North Carolina guard RJ Davis (4) drives through Miami forward Norchad Omier, right, and guard Nijel Pack during the first half of an NCAA college basketball game, Saturday, Feb. 10, 2024, in Coral Gables, Fla. (AP Photo/Rebecca Blackwell)
“I feel bad about what I ask [R.J. Davis] to do every game,” Coach Davis said of the star senior. “Not only that, he brings it in practice. He’s one of those special players I am blessed to coach and be around, with the impact he’s had on this program and this team.”
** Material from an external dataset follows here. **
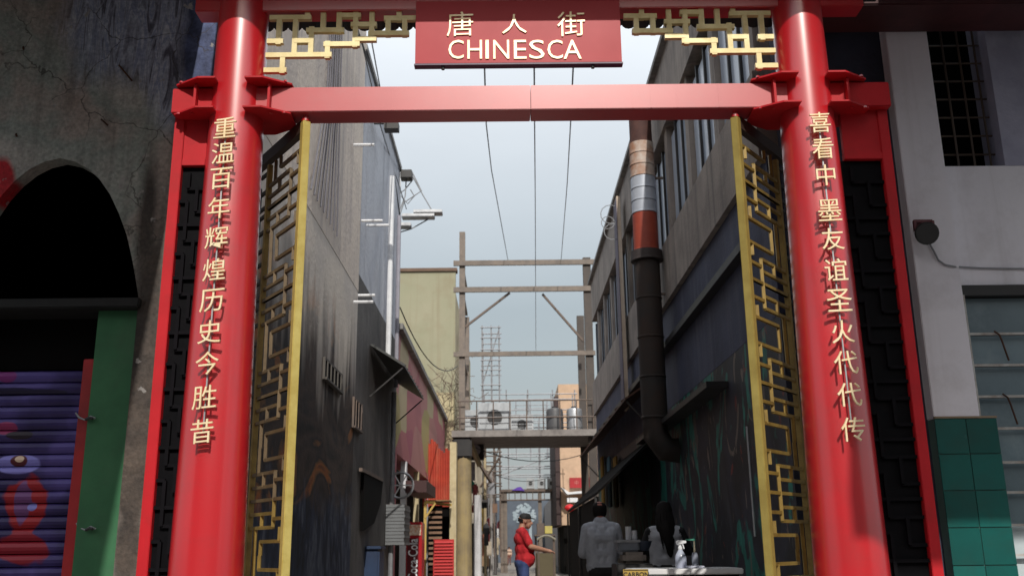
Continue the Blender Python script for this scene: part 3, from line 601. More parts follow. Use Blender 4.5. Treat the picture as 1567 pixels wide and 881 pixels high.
# ------------------------------------------------------------------ left side of the alley
LX = -2.2; RX = 2.2
TAN = mat('tan_alley_stucco', (.80, .69, .58), (.64, .56, .50), rough=.85, scale=.8, bump=.35, bscale=14, streak=.7, streakc=(.36, .32, .32), grime=.3, gscale=.6)
GREYB = mat('blue_grey_stucco', (.58, .60, .66), (.48, .50, .55), rough=.85, scale=.9, bump=.3, bscale=14, streak=.5, streakc=(.30, .28, .30), grime=.3)
def mural_with_shade():          # mural brushwork with the wall's shade in its colour: black, brown, orange, night blue
    m = bpy.data.materials.new('shaded_alley_mural'); m.use_nodes = True
    n = m.node_tree.nodes; l = m.node_tree.links; b = n['Principled BSDF']; b.inputs['Roughness'].default_value = .75; b.inputs['Specular IOR Level'].default_value = .3
    tc = n.new('ShaderNodeTexCoord'); sx_ = n.new('ShaderNodeSeparateXYZ'); l.new(tc.outputs['Object'], sx_.inputs[0])
    def nz(sc, sca, dist=1.0):
        mp = n.new('ShaderNodeMapping'); mp.inputs['Scale'].default_value = sca; l.new(tc.outputs['Object'], mp.inputs['Vector'])
        t = n.new('ShaderNodeTexNoise'); t.inputs['Scale'].default_value = sc; t.inputs['Detail'].default_value = 8; t.inputs['Distortion'].default_value = dist; l.new(mp.outputs[0], t.inputs['Vector']); return t.outputs['Fac']
    def rp(f, st):
        r = n.new('ShaderNodeValToRGB'); e = r.color_ramp.elements; e[0].position, e[0].color = st[0][0], (*st[0][1], 1); e[1].position, e[1].color = st[-1][0], (*st[-1][1], 1)
        for p, c in st[1:-1]: e.new(p).color = (*c, 1)
        l.new(f, r.inputs['Fac']); return r.outputs['Color']
    base = rp(nz(1.1, (1, .5, 1.2)), [(.35, (.016, .012, .012)), (.46, (.06, .04, .032)), (.53, (.022, .018, .02)), (.565, (.16, .075, .03)), (.61, (.32, .10, .025)), (.66, (.05, .025, .018))])
    blue = rp(nz(3.5, (1, 1, .45)), [(.35, (.008, .010, .018)), (.5, (.022, .03, .06)), (.6, (.09, .10, .13)), (.7, (.02, .025, .05))])
    a = n.new('ShaderNodeMath'); a.operation = 'MULTIPLY_ADD'; l.new(nz(1.6, (1, 1, 1)), a.inputs[0]); a.inputs[1].default_value = 1.6; l.new(sx_.outputs['Z'], a.inputs[2])
    mr = n.new('ShaderNodeMapRange'); mr.inputs['From Min'].default_value = 2.35; mr.inputs['From Max'].default_value = 2.75; l.new(a.outputs[0], mr.inputs['Value'])
    x = n.new('ShaderNodeMixRGB'); l.new(mr.outputs[0], x.inputs['Fac']); l.new(blue, x.inputs[1]); l.new(base, x.inputs[2]); l.new(x.outputs[0], b.inputs['Base Color'])
    tan = rp(nz(.8, (1, 1, 1), 0), [(.35, (.74, .66, .57)), (.65, (.58, .53, .49))])  # shade gradient in the colour: dark below fades into tan above
    a2 = n.new('ShaderNodeMath'); a2.operation = 'MULTIPLY_ADD'; l.new(nz(1.0, (2.2, 2.2, .35)), a2.inputs[0]); a2.inputs[1].default_value = 2.6; l.new(sx_.outputs['Z'], a2.inputs[2])
    m2 = n.new('ShaderNodeMapRange'); m2.inputs['From Min'].default_value = 4.45; m2.inputs['From Max'].default_value = 5.6; l.new(a2.outputs[0], m2.inputs['Value'])
    x2 = n.new('ShaderNodeMixRGB'); l.new(m2.outputs[0], x2.inputs['Fac']); l.new(x.outputs[0], x2.inputs[1]); l.new(tan, x2.inputs[2]); l.new(x2.outputs[0], b.inputs['Base Color'])
    bp = n.new('ShaderNodeBump'); bp.inputs['Strength'].default_value = .3; bp.inputs['Distance'].default_value = .02; l.new(nz(9, (1, 1, 1)), bp.inputs['Height']); l.new(bp.outputs[0], b.inputs['Normal'])
    return m
DARKM = mural_with_shade()
t1 = thing('tan_alley_building', 'tall streaked tan stucco building along the left of the alley, lower wall painted dark with mural and shade', 'building', (LX - 1.5, 11, 0))
mz = 4.9
Y1 = PX(553, 300, LX).y; Y2 = PX(612, 350, LX).y
B(LX - .45, LX, 7.56, Y1, mz, 9.55).build('upper_wall', TAN, t1)
B(LX - .45, LX - .004, 7.555, Y1, 0, mz - .001).build('lower_wall', DARKM, t1)
B(LX - .5, LX + .03, 7.5, Y1, 9.551, 9.66).build('coping', CONC, t1)
def mural(poly, X, m, parent, name='painted_patch', t=.004):
    pts = [PX(x, y, X) for x, y in poly]
    return MB().prism(pts, (t if X < 0 else -t, 0, 0)).build(name, m, parent)
ORG = mat('orange_brown_paint', (.24, .065, .018), (.11, .035, .014), rough=.6, scale=2.5, streak=.6, streakc=(.05, .02, .012), contrast=.5)
NVP = mat('night_blue_paint', (.016, .022, .045), (.05, .06, .09), rough=.55, scale=5, streak=.6, streakc=(.01, .01, .014), contrast=.4)
GRP = mat('grey_brown_paint', (.13, .115, .105), (.08, .07, .065), rough=.6, scale=2.2, streak=.5)
# barred openings
def opening(p0, p1, X, parent, nb=4, fm=DSTEEL):
    a, b = PX(*p0, X), PX(*p1, X); s = 1 if X < 0 else -1
    y0, y1 = sorted((a.y, b.y)); z1, z0 = max(a.z, b.z), min(a.z, b.z)
    w = MB().box(X, X + s * .02, y0, y1, z0, z1).build('window', VOID, parent)
    f = MB().box(X, X + s * .03, y0 - .03, y0, z0 - .03, z1 + .03).box(X, X + s * .03, y1, y1 + .03, z0 - .03, z1 + .03).box(X, X + s * .028, y0, y1, z1, z1 + .03).box(X, X + s * .05, y0, y1, z0 - .03, z0)
    f.build('frame', fm, w)
    for k in range(nb):
        y = y0 + (k + .5) * (y1 - y0) / nb; B(X + s * .025, X + s * .04, y - .010, y + .010, z0, z1).build('bar', fm, w)
opening((495, 550), (520, 600), LX, t1, 5, mat('dull_tan_bars', (.09, .08, .07), rough=.7))
opening((540, 610), (551, 660), LX, t1, 3, DSTEEL)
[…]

Freshman Cadeau had a college-career high of 19 points, 11 in the first half, and made two 3-pointers for the first time this season (his first in ACC play). He also had an ACC-best eight assists and the most since he dished out 10 against Tennessee, plus a season-high four steals. Clearly getting more comfortable at this level, Cadeau’s continued improvement will make opponents reconsider laying off him at the 3-point line to double Davis.
Defensively, Carolina held Miami to 26 percent from the arc (6 of 23), the 12th time an opponent shot under 30 percent this season (UNC is 11-1 in those games). The Tar Heels led Miami for 32:30, one game after not leading Clemson for a single second in the home loss they were trying to get over.